Diageo, the international spirits maker and brewer, which counts Baileys, Smirnoff and Johnnie Walker among its brands reports its first quarter sales update on Thursday. The shares are up by 10% in the past year but down 2% over six months. For his part, Admans rates it a ‘buy’. Some slowing in overall group organic sales compared to the second half of the last financial year is broadly expected. The group’s exposure to Emerging Markets – 42% of net sales – is likely to drag notes Bowman. He says: “For its Latin American and Caribbean region, challenges in Brazil may again offset growth elsewhere, whilst for its Asia Pacific region, difficulties in the likes of India and Korea are likely to impact. Furthermore, the group’s Western European markets are expected to have remained challenged. Nonetheless, North America is likely to have remained broadly solid, whilst its newly formed Africa, Eastern Europe and Turkey region should again report progress. In all and given its exposure to expected long term Emerging Market growth, analyst opinion continues to denote a ‘strong buy’.”
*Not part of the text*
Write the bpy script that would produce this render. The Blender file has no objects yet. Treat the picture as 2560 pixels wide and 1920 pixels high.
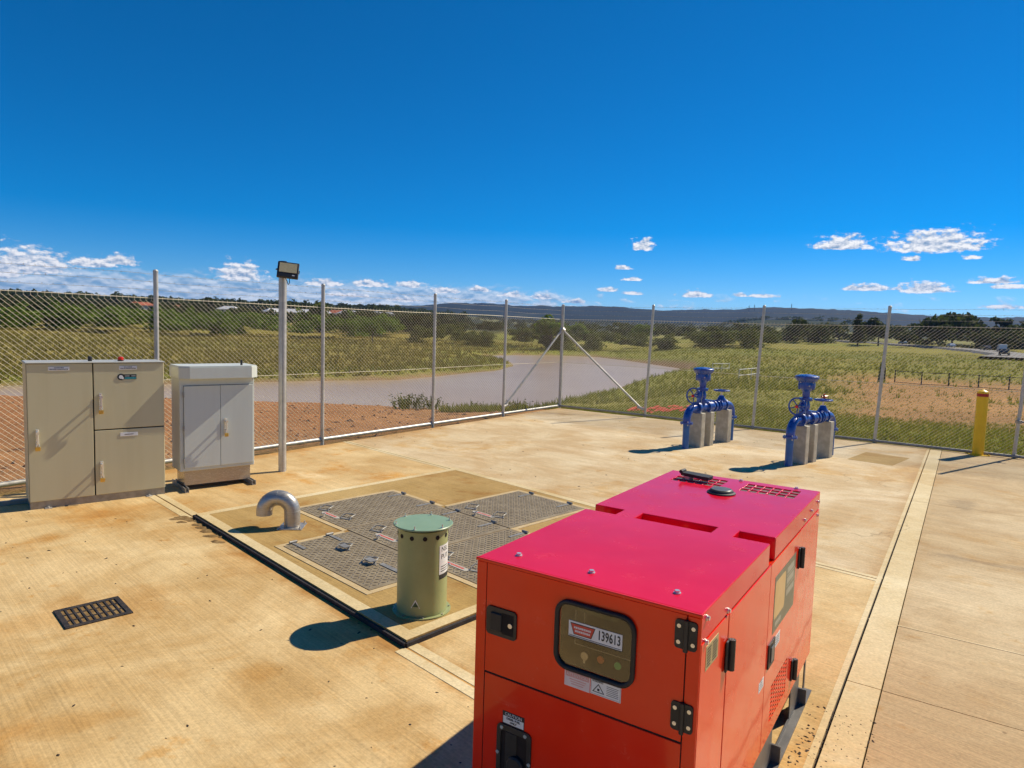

BSkyB also updates investor on Thursday, with its Q1 results. Its shares are up 17% in the past year and by 5% in the last three months. The wider broker sentiment according to share data website Digital Look is pointing to a ‘hold’.

Investors are likely to be concentrating on the average revenue per user figures, along with number of new customers. Admans says: “There has been growing concerns over competition from the likes of BT so updates on how new initiatives by the group are going will also be worth noting. We currently list BSkyB as a ‘buy’.”